Removing emotion from negotiations (without being heartless)

Emotions can skew decision-making more than you realise, so try to remove emotion from negotiations where possible. This is easier said than done when the project feels like ‘your baby’, or when you’ve built a rapport and relationship with the other party. But emotions can lead to hasty decision-making, and solutions that do not match your intentions.

That said, you needn’t be heartless, cold or interrogational. When negotiating, you must strike the balance between being open and honest, but not showing all your cards. Be sure to avoid hard bargaining with the intention to win at all costs. The other party is not an enemy you need to beat, but someone you need to build a working relationship with. The majority of negotiations will involve compromise.

At the same time, be careful not to come in too softly. Keep the conversation focused, state your case and try to find common ground and a mutually agreeable solution.
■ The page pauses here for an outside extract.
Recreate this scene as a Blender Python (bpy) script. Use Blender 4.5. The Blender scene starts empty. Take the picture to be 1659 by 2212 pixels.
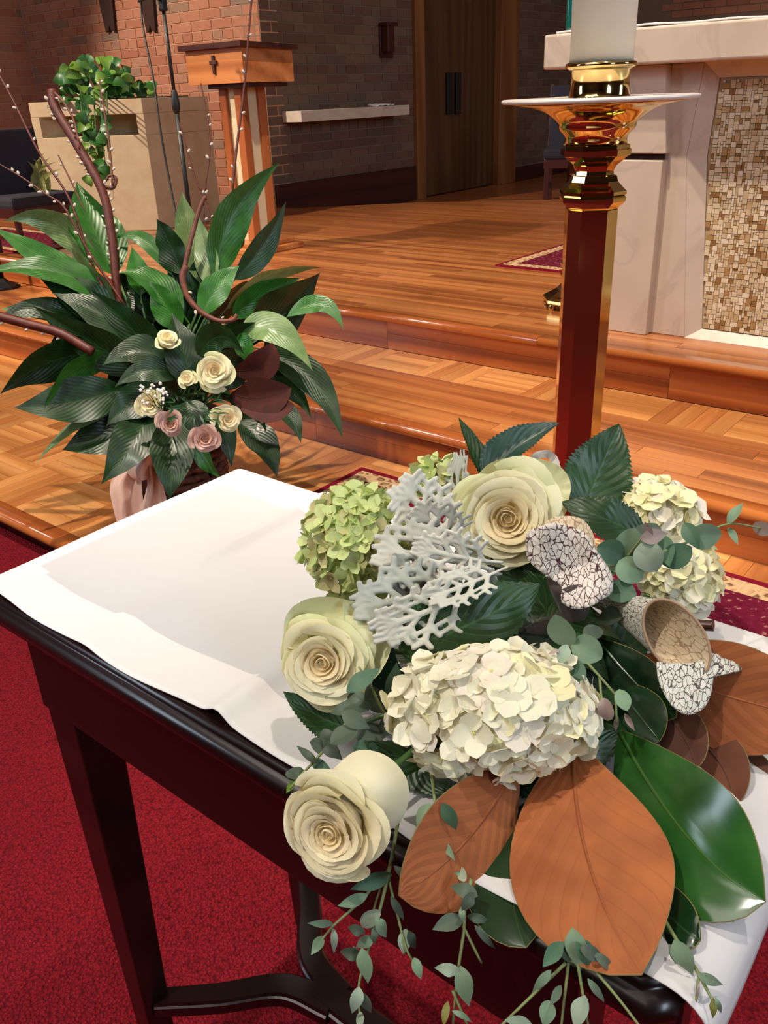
import bpy, bmesh, math, random
from mathutils import Vector, Matrix
random.seed(7)
sc = bpy.context.scene
COL = sc.collection
PI = math.pi
# ------------------------------------------------------------------ camera
EYE = 1.226
FPX, YAW, PIT, ROL = 1838.87, 0.6926, 0.4563, -0.0406
W0, H0 = 1659.0, 2212.0
FWD = Vector((-math.sin(YAW)*math.cos(PIT), math.cos(YAW)*math.cos(PIT), -math.sin(PIT)))
_rt = Vector((math.cos(YAW), math.sin(YAW), 0)); _up = _rt.cross(FWD)
RGT = _rt*math.cos(ROL) + _up*math.sin(ROL)
UPV = -_rt*math.sin(ROL) + _up*math.cos(ROL)
CAM = Vector((0, 0, EYE))
cd = bpy.data.cameras.new('camera'); cam = bpy.data.objects.new('camera', cd); COL.objects.link(cam)
cd.sensor_fit = 'VERTICAL'; cd.sensor_height = 36.0; cd.lens = 36.0*FPX/H0; cd.clip_start = 0.02; cd.clip_end = 100
m = Matrix((RGT, UPV, -FWD)).transposed().to_4x4(); m.translation = CAM
cam.matrix_world = m; sc.camera = cam
# ------------------------------------------------------------------ light, world, exposure
def srgb(r, g, b):
    f = lambda c: (c/255/12.92) if c <= 10 else ((c/255+0.055)/1.055)**2.4
    return (f(r), f(g), f(b), 1.0)
vs = sc.view_settings; vs.view_transform = 'Standard'; vs.look = 'None'; vs.exposure = 0.0; vs.gamma = 1.0; vs.use_curve_mapping = False
cy = sc.cycles; cy.max_bounces = 5; cy.diffuse_bounces = 3; cy.glossy_bounces = 3; cy.transmission_bounces = 4; cy.transparent_max_bounces = 4; cy.caustics_reflective = False; cy.caustics_refractive = False
wd = bpy.data.worlds.new('hall_ambience'); sc.world = wd; wd.use_nodes = True
wd.node_tree.nodes['Background'].inputs[0].default_value = (1.0, 0.86, 0.72, 1); wd.node_tree.nodes['Background'].inputs[1].default_value = 0.05
def area(name, loc, to, sx, sy, power, col):
    l = bpy.data.lights.new(name, 'AREA'); l.shape = 'RECTANGLE'; l.size = sx; l.size_y = sy; l.energy = power; l.color = col
    o = bpy.data.objects.new(name, l); COL.objects.link(o); o.location = loc
    o.rotation_euler = (Vector(to)-Vector(loc)).to_track_quat('-Z', 'Y').to_euler(); return o
def spot(name, loc, to, deg, power, col, rad=.08, blend=.4):
    l = bpy.data.lights.new(name, 'SPOT'); l.spot_size = math.radians(deg); l.spot_blend = blend; l.energy = power; l.color = col; l.shadow_soft_size = rad
    o = bpy.data.objects.new(name, l); COL.objects.link(o); o.location = loc
    o.rotation_euler = (Vector(to)-Vector(loc)).to_track_quat('-Z', 'Y').to_euler(); return o
WARM = (1.0, .85, .68); NEUT = (1.0, .92, .82); COOL = (.72, .86, 1.0)
spot('spotlight_pulpit_side', (-7.4, -1.4, 5.8), (-5.1, 4.5, .9), 46, 3400, WARM, .10)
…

Don’t allow the other party to make you feel pressured or flustered as this could lead to a rushed, emotional decision being made. It truly is a fine balance you need to master!

Think strategically before closing the deal

When striking a deal there are numerous pitfalls to be aware of in order to avoid them. For starters, assuming your opposition's first offer is their only offer. A bit of back and forth is only to be expected in negotiations, so know this and don’t be put off if they cheekily ask for the moon on a stick to begin with. They are trying their luck.

Arguably the most common mistake professionals make in negotiations is paying more to save on time. Yes, your time and resources have value, but how do the cost savings stack up against what they are charging? Don’t fall into the trap of paying over the odds just to hurry things along. For projects, coming in on budget is just as important as coming in on time, and you don’t want to be left in a situation where you have to make large financial cuts elsewhere.

Which brings us nicely onto our next point – the bigger picture. It is key to always keep strategy in mind. During negotiations it never hurts to pull back and reassess how a proposal fits with your strategic goals. Your project vision is there to keep everyone focussed and to avoid scope creep. Be sure that any negotiated deal fits with that vision and what you are aiming to achieve.

Get agreements in writing

Successful negotiations take skill. Practice by negotiating the small stuff and you will gain the confidence for negotiating big deals. Be sure that whatever the outcome, both parties are in agreement and have reached a mutual ground. As with all business relations, if you are going to work with your negotiation opponent, then the relationship should be nurtured. Ensure that everyone is comfortable with the agreement reached before closing the deal.

Finally, get any agreement in writing as soon as possible after negotiations are complete. Gone are the days when you can rely on a handshake to seal a deal! Writing up exactly what has been decided upon will help to avoid pitfalls further down the line. Be sure that dates and exact deliverables are detailed in the agreement. You may benefit from building compliance checks, payment details and defining T&Cs into the agreement too. It should go without saying that you should not start work, invest time and resources, or pay money until both parties have signed the agreement.